NewDownforceForWings

New Downforce Calculation for Wings

The issues with the old formula

A car can generate downforce using wings. The amount of downforce depends on some parameters of the wing.

• size

• profil

• angle of attack (AoA)

Up to now Speed Dreams uses a very simple way to calculate the downforce. It does not fit the reality very well. The issues are:

• Downforce increases up to AoA of 90° (=sin(AoA))
• AoA = 0 results in no downforce

A real wing has a profile that generates downforce even at AoA of zero. The maximum of the downforce is reached at lower level of AoA (about 15° - 20°) and decreases down to an asymptotic level for larger AOA.

A reference for a real wing can be found here reference diagram.

A new formula

To avoid working for the trash while creating the setups of new car types I decided to create a new optional formula for calculation of the downforce. As cars can have different wings with different profiles, the resulting formula will depend on some parameters.

The parameters have to be taken from references like the one above.

The new formula was designed to be easy to use and implement, as this has to be done in the simulation code and the robots code. The parameters needed can be taken easily from reference diagrams for the coefficient of lift (Clift):

• Peak value (Maximum of Clift) Cliftmax
• AoA at peak value Apv [°]
• AoA at Clift = 0 Ao0
• Clift at AoA = 0 Cliftatzero
• Asymptotic level of Clift for large AoA Cliftasymp

The resulting diagramm has some additional parameters to make the decreasing curve match the reference. This part starts at the AoA at peak value (Apv). It is calculated using a weibull Distribution F(a).

The angle a used in this part is

a = AoA - Apv - 90°

F(a) = 1 - exp( -(a/b)^c )

The parameter b defines the delay of decreasing (larger values mean slower decreasing). The parameter c defines the curvature at start of decreasing (1 means getting an edge here, values > 1 make a smooth curve)

To make the increasing part of the formula fit the reference an offset angle Aoff can be defined. The calculation is done in two separate ranges. The first is the increasing part (AoA < Apv).

First some factors for scaling are calculated from the parameters:

f = 90/(Apv + Aoff) // Scale factor from AoA at peak value and angle offset
phi = f * Aoff
d = 1.8 * (sin(phi) * sin(phi) * Cliftmax - Cliftatzero)

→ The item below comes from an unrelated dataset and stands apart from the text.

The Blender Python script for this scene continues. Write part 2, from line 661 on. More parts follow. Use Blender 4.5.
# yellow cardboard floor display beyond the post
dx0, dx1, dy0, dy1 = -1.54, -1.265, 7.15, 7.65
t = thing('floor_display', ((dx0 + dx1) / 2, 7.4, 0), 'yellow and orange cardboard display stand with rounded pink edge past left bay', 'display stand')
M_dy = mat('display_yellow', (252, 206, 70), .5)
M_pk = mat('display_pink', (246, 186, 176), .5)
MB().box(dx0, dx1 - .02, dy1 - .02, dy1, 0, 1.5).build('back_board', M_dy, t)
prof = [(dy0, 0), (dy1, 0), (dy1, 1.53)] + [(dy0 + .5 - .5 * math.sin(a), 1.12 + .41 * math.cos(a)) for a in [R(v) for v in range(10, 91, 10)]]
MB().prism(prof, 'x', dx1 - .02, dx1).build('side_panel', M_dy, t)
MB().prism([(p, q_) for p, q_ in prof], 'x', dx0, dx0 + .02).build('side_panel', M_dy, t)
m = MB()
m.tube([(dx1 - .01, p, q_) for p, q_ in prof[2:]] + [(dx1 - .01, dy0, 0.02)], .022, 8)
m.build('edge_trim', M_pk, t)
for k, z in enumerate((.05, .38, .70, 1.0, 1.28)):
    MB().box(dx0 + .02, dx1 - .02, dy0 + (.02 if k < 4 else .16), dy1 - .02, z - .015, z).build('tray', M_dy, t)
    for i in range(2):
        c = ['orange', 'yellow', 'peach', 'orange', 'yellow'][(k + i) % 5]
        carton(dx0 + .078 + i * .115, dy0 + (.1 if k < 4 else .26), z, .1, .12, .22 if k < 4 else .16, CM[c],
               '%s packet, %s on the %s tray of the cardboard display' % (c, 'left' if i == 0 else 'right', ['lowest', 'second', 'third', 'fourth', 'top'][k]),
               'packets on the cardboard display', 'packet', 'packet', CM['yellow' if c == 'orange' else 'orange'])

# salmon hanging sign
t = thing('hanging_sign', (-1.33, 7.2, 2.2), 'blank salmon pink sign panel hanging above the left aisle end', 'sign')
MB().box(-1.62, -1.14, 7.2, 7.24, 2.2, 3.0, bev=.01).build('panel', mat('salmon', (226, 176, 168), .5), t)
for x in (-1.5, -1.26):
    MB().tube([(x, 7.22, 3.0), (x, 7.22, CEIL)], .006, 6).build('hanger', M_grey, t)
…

To get the Clift for an AoA we use

a = f * (AoA + Aoff) // scaled angle
s = sin(a/180*PI)
Clift(AoA) = s * s (Cliftmax + d) - d

For the decreasing part (AoA > Apv) we use:

a = AoA - Apv - 90°
Clift(AoA) = (Cliftmax - F(a) * (Cliftmax - Cliftasymp)

Using the reference above we take the parameters as:

Apv = 17.3°
Cliftmax = 1.723
Ao0 = -5
Cliftatzero = 0.55
Cliftasymp = 1.35

Comparing the calculated curve with the reference diagram leads us to the remaining parameters

Aoff = 15°
b = 17
c = 1.9

d is calculated as 2.7863
f is calculated as 0,3876

The curve fits the reference as shown in the diagramm below. The old coefficient used by SD is shown as magenta line. The interactivly generated Excel diagramm compares the calculated coefficient of lift (orange line) with the reference (red line). The Excel sheet with the interactiv diagram can be used while setting the parameters. This makes it very easy to find the correct parameters.

The calculation of the coefficient of lift can be done once while initialising the aero model, while simulation it is used as constant (for wings with constant angle of attack).

The new calculation will be implemented as option in simuV4. The parameters will be part of the car type setup. This way different car types can use different sets of parameters to fit references found for the real world cars or their wings. For the robots there will be helper functions in the robottools to calculate the downforce same as the simulation will do it. These functions can be called from all robots and avoid repeated implementation in different robots.